はい、ご無沙汰しております。
今日は軽めのジャブブログです。
ピックアップの話ですね。Xにつぶやいたところ、なかなか反応もよく自分的にも良い文章が書けたので
こちらにコッピーぺします。
アコギのピックアップ探しの旅、その終着点となり得る福音について語らせてほしい。
もしサウンドホールに取り付けるマグネティック・ピックアップを探しているなら 結論から言います。
Fishman『Rare Earth Humbucker』が現状、ひとつの完成形です。
Amazonで状態の非常にいい中古個体が2万円で売ってるんだよね!安すぎる!!
では、なぜぽっくんがここまでこのピックアップを「最強」と断言するのか。
その核心は「アクティブ回路がもたらす圧倒的なノイズ耐性」にあります。
少し専門的な話をします。
電池を使わないパッシブ・ピックアップの信号は「ハイ・インピーダンス」という非常に繊細で無防備な状態なのです。

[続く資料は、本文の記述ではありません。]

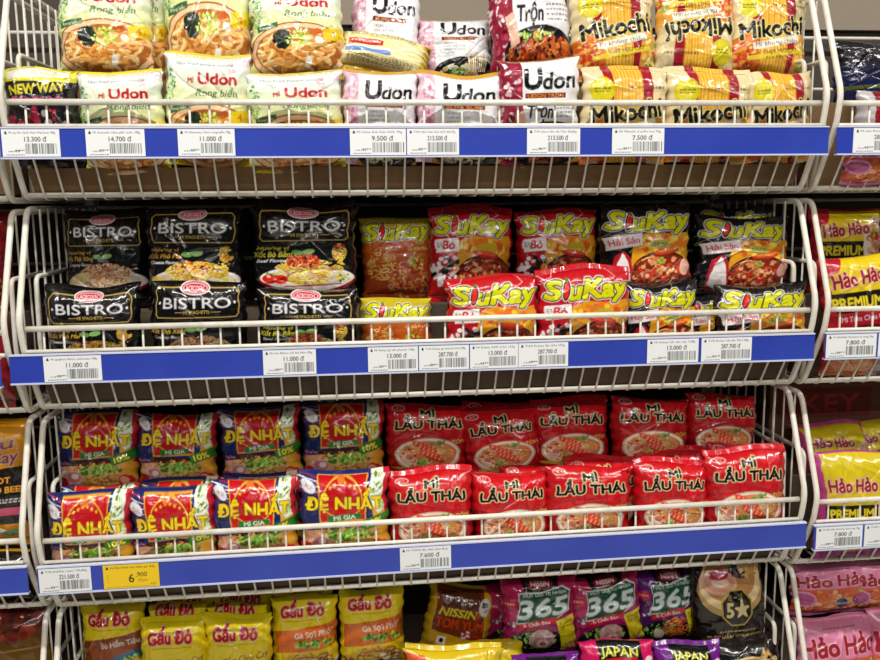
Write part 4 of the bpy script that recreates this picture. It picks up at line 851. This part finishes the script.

この信号がケーブルを長く引き回されると、外来ノイズをアンテナのように拾い、さらにケーブルの静電容量によって高音域が減衰してしまう。これが「音がこもる」「ノイズっぽい」と感じる原因なんです。
だからパッシブ信者は、いかに良質なバッファーやプリアンプに「最短距離で」接続するかに心血を注ぐことになる訳です。
だが、このRare Earthはどうだろう? ピックアップ本体にプリアンプ(バッファー回路)が直付けされているじゃねーか。
つまり、弦振動から生まれた最もピュアな信号が、外部ノイズに汚染される前にピックアップ直下で増幅され、「ロー・インピーダンス」という屈強な信号に変換される訳です。
ノイズが入り込む隙を構造的に排除している。この設計思想が、まずもってクレバーなのでゲス。
その上で、このモデルはハムバッカー。逆相のコイルを二つ重ねることでハムノイズをキャンセルする構造は、それ自体がノイズへの解答になります。さらに、強いピッキングでも音が潰れにくいヘッドルームの広さを持ち、ダイナミクスを忠実にアウトプットしてくれる。
「待ってくれ。俺はパッシブ・ピックアップと、選び抜いた高級プリアンプの組み合わせで”音作り”がしたいんだ!」
その気持ち、痛いほどわかる。 つらたん。
だが、胸に手を当てて考えてみてほしいです。アコギ用プリアンプに、そこまで明確で、再現性のある「理想の音」を持っていますか? 大抵の探求者は、カタログスペックとにらめっこし、YouTubeで比較動画を漁る。 でも思い出してほしい。 画面の向こうの音は、マイクの種類、位置、部屋の反響、ADコンバーターの質…無数の変数によって化粧された音なんです。圧縮された音源の上で、本当に求めた音を見つけられると信じているんですか?
アコギのピックアップとプリアンプの世界は、一度踏み込んだら抜け出せない”魔境”であり、底なし沼なんです。 それなら答えはシンプルです。 当てのないカタログサーフィンや正解のない動画巡りに貴重な時間を溶かすよりも、設計思想の優れたアクティブPUで「一発回答」を出す。 これが最も潔く、賢い選択ではないんじゃないでしょうか?
物欲という名の邪念を捨て、そのリソースを練習に全振りして爆死してください。
そもそも、このRare Earthはプロの愛用者も極めて多い。その事実がサウンドのクオリティを何より雄弁に物語っていますよね? こんなピックアップが中古で2万円ですぞ?
最後に競合製品についても少しだけ触れておきます。
L.R.BaggsのM1 ActiveやM80、TakamineのTri-AX。
これらは弦振動以外のボディの鳴りも拾う「ボディ・センシング技術」が売り。
しかし、個人的にはそのパーカッシブ音のクオリティに疑問符がついちゃう。 中途半端に「コンコン」という音が入るくらいなら、弦振動はマグネット、ボディヒット音はコンタクト・ピエゾ、と役割を分ける「デュアルソース」を組むべきだと思ってます。 というかそれが今はスタンダードじゃない?
餅は餅屋、これに尽きる。 (…と偉そうに語るぽっくんも、長らくTri-AXを使っている。安かったんだもん!)
ぽっくんがある程度の時間と投資を重ねて辿り着いた、ひとつの結論です。 「ピックアップ、どれ買えばエエねん…」と沼の前で立ち尽くしているギタリストの、道標になれば幸いなんだよな。